Aardvark is a real time social search service that to take your question and attempt to find people who are able to answer. You often receive your results in a few minutes. It also acts as a middle man that forwards messages between people so they can have conversations with each other without the need to add them into their friendlist. This is useful if you want a weak short-term relationship just to find out some information.

I played with it for a while and asked questions related to various fields. The responses were prompt and useful. So far this service has not spammed me. I have not received any questions, yet whenever I posted a question, I got a prompt reply. This suggests the bot is quite careful in choosing the right one to ask.

This looks like a new idea, kind of Yahoo Answers in real time for the impatient. With this service, people can connect with each other in a more productive way.

Tuesday, March 24, 2009

SAGE - The Open Source Math Tool


Lately I came accross this project while seeking an open source alternative for Mathematica and Maple. Here's the official site. The project started in 2005 and has been actively developed until now. The newest release is 3.4, which came out just more than a week ago.

SAGE is essentially a collection of different softwares. It combines many math packages like PARI, Maxima, etc. and make them work together seamlessly.

I found this program powerful and very easy to use. It's written mainly in Python, and you interact with it using Python's syntax. This is a huge advantage over using many packages separately, since one would have to learn each separate program's syntax then.


The software comes in two flavors: a standalone desktop application, whose source code is around 200MB (I had to compile it from source because there were no pre-built package for my Linux distro), or you can sign up to use the web application flavor. So far I have not seen any difference in functionalities between the two, but I believe they mention that somewhere in their documentation.

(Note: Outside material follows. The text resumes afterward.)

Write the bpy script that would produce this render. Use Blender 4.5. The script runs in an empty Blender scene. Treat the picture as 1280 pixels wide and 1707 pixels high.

One can get used to the program quickly by following the tutorial. Last month I wrote a calculus library using Haskell. This software makes my work looks like crap, what a shame :)

Friday, March 13, 2009

Introduction

Welcome guys.

This is the place I share my knowledge and point of view on various issues, mostly related to Computers and Mathematics. Please be aware that I'm still very much a novice, so I expect to hear a lot of feedbacks and corrections from everybody.